__SOURCE DATA__
%%

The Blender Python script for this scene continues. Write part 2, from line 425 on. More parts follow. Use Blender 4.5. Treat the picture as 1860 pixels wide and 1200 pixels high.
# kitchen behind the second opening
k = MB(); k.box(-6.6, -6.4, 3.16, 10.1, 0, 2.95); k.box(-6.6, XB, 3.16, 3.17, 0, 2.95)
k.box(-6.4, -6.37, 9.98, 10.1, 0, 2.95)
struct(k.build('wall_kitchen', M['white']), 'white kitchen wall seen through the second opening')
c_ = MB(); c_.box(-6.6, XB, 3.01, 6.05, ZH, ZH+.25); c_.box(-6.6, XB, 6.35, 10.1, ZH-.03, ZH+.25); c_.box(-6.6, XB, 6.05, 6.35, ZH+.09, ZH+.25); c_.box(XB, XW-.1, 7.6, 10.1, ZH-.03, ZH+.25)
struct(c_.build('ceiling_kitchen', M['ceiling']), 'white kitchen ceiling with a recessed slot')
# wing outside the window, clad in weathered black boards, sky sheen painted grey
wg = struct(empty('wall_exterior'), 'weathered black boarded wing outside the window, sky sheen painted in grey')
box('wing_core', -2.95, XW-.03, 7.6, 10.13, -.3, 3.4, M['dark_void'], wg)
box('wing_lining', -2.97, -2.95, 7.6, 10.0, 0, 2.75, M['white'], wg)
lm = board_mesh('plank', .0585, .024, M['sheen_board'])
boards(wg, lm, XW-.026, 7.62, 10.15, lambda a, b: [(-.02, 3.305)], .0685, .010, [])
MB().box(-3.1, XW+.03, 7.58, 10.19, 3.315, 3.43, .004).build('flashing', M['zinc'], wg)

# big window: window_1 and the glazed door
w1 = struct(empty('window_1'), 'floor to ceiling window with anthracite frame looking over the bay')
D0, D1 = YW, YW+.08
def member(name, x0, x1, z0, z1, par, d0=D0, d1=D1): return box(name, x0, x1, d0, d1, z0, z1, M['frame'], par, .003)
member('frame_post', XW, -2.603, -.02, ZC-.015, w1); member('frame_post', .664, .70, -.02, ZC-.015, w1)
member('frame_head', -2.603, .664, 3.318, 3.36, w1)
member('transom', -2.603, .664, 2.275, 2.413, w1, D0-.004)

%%

__WHAT TO DO__
Transcribe the full listing above without leaving anything out.

__THE OUTPUT__
The Blender Python script for this scene continues. Write part 2, from line 425 on. More parts follow. Use Blender 4.5. Treat the picture as 1860 pixels wide and 1200 pixels high.
# kitchen behind the second opening
k = MB(); k.box(-6.6, -6.4, 3.16, 10.1, 0, 2.95); k.box(-6.6, XB, 3.16, 3.17, 0, 2.95)
k.box(-6.4, -6.37, 9.98, 10.1, 0, 2.95)
struct(k.build('wall_kitchen', M['white']), 'white kitchen wall seen through the second opening')
c_ = MB(); c_.box(-6.6, XB, 3.01, 6.05, ZH, ZH+.25); c_.box(-6.6, XB, 6.35, 10.1, ZH-.03, ZH+.25); c_.box(-6.6, XB, 6.05, 6.35, ZH+.09, ZH+.25); c_.box(XB, XW-.1, 7.6, 10.1, ZH-.03, ZH+.25)
struct(c_.build('ceiling_kitchen', M['ceiling']), 'white kitchen ceiling with a recessed slot')
# wing outside the window, clad in weathered black boards, sky sheen painted grey
wg = struct(empty('wall_exterior'), 'weathered black boarded wing outside the window, sky sheen painted in grey')
box('wing_core', -2.95, XW-.03, 7.6, 10.13, -.3, 3.4, M['dark_void'], wg)
box('wing_lining', -2.97, -2.95, 7.6, 10.0, 0, 2.75, M['white'], wg)
lm = board_mesh('plank', .0585, .024, M['sheen_board'])
boards(wg, lm, XW-.026, 7.62, 10.15, lambda a, b: [(-.02, 3.305)], .0685, .010, [])
MB().box(-3.1, XW+.03, 7.58, 10.19, 3.315, 3.43, .004).build('flashing', M['zinc'], wg)

# big window: window_1 and the glazed door
w1 = struct(empty('window_1'), 'floor to ceiling window with anthracite frame looking over the bay')
D0, D1 = YW, YW+.08
def member(name, x0, x1, z0, z1, par, d0=D0, d1=D1): return box(name, x0, x1, d0, d1, z0, z1, M['frame'], par, .003)
member('frame_post', XW, -2.603, -.02, ZC-.015, w1); member('frame_post', .664, .70, -.02, ZC-.015, w1)
member('frame_head', -2.603, .664, 3.318, 3.36, w1)
member('transom', -2.603, .664, 2.275, 2.413, w1, D0-.004)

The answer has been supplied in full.